### Task requirements
Scan the data below and pick out the lines containing the word "scene".

###

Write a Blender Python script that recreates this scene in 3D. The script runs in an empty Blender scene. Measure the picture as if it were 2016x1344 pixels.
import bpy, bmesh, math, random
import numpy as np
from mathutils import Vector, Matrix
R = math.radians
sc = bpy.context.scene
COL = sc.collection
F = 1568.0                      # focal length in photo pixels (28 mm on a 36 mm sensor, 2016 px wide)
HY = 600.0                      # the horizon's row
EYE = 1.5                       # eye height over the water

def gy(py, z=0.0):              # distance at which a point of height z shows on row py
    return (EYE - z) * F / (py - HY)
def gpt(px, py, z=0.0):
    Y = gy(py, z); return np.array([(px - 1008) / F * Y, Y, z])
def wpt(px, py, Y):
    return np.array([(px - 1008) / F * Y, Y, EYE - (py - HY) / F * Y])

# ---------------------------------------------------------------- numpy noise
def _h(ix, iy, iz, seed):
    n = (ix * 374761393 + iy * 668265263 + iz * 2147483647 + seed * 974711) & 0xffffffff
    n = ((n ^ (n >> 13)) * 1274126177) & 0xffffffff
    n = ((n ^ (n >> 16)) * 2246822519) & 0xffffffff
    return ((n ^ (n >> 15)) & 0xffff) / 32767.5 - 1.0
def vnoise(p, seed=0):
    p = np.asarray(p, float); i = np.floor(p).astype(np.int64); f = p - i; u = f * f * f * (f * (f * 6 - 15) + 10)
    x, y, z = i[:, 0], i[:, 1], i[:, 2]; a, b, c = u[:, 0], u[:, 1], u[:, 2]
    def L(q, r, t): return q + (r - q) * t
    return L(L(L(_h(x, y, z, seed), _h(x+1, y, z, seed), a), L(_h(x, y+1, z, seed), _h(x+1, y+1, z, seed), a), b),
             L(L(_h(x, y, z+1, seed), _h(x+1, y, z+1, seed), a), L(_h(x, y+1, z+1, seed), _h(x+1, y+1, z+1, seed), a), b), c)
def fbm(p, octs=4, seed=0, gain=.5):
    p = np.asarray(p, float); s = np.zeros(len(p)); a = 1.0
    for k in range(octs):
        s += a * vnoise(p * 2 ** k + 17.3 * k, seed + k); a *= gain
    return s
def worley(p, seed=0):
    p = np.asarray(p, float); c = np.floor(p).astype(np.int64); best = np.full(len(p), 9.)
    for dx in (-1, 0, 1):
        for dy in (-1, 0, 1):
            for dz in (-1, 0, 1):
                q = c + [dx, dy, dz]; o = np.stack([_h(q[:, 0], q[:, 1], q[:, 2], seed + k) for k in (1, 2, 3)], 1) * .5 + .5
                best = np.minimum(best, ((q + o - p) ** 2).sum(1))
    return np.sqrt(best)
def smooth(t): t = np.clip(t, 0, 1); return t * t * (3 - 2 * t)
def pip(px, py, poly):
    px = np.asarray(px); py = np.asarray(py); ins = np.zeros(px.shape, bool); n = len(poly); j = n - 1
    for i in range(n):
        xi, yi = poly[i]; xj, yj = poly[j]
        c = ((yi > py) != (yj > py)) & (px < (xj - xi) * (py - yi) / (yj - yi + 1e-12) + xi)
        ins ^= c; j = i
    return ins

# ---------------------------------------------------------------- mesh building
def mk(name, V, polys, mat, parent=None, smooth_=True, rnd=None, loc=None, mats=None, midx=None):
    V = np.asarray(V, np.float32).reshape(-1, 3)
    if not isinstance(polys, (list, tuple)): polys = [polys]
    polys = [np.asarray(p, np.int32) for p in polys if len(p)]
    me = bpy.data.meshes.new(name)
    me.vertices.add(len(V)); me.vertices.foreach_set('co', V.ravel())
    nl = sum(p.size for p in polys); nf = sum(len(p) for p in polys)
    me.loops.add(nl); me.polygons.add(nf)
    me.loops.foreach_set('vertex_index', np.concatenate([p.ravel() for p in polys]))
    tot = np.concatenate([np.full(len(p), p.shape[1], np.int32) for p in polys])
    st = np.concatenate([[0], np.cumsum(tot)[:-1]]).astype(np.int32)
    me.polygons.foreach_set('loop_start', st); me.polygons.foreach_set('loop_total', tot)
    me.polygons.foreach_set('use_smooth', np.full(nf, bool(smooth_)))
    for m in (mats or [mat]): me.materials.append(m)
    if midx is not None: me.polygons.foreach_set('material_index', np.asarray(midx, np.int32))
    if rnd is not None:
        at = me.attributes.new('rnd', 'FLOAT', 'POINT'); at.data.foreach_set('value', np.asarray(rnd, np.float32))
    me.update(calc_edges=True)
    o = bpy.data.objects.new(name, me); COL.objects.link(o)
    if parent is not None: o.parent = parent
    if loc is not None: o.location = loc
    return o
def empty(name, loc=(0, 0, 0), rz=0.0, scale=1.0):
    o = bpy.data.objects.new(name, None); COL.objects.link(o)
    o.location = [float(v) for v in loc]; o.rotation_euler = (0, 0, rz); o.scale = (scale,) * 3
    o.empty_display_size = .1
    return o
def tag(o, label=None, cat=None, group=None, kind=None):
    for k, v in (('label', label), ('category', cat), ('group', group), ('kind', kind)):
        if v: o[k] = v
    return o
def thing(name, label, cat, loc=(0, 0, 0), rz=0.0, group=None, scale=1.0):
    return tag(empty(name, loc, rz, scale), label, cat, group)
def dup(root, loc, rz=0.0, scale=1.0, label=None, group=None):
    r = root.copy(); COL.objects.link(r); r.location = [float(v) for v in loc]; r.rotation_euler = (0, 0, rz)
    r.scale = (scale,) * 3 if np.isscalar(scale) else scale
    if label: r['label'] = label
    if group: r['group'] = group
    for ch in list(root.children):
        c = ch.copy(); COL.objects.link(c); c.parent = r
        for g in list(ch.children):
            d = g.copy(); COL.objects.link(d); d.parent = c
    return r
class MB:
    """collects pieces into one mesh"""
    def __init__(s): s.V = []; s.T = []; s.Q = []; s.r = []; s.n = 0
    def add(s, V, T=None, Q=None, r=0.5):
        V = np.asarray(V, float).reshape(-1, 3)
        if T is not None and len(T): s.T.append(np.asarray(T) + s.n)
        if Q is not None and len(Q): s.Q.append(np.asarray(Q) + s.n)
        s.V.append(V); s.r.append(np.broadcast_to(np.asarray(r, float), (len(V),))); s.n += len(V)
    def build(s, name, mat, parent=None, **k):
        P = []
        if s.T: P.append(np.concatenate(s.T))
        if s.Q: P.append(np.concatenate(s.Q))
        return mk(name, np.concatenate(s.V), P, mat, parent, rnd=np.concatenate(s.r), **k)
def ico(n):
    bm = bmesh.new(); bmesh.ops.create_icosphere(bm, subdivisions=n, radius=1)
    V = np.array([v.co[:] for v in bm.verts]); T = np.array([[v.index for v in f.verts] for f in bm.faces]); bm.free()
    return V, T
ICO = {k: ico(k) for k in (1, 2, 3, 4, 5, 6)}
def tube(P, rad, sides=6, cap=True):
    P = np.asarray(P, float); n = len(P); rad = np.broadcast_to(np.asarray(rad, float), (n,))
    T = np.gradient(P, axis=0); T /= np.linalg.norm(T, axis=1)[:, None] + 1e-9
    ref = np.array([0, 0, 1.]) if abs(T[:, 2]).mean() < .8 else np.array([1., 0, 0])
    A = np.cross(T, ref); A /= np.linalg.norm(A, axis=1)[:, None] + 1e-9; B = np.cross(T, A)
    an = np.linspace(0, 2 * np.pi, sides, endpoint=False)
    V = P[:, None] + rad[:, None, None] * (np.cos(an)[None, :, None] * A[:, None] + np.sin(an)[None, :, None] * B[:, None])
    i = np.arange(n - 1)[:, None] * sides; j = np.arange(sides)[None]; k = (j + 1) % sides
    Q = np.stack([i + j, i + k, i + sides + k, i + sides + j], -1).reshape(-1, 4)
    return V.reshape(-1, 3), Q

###

### Task solution
Write a Blender Python script that recreates this scene in 3D. The script runs in an empty Blender scene. Measure the picture as if it were 2016x1344 pixels.
sc = bpy.context.scene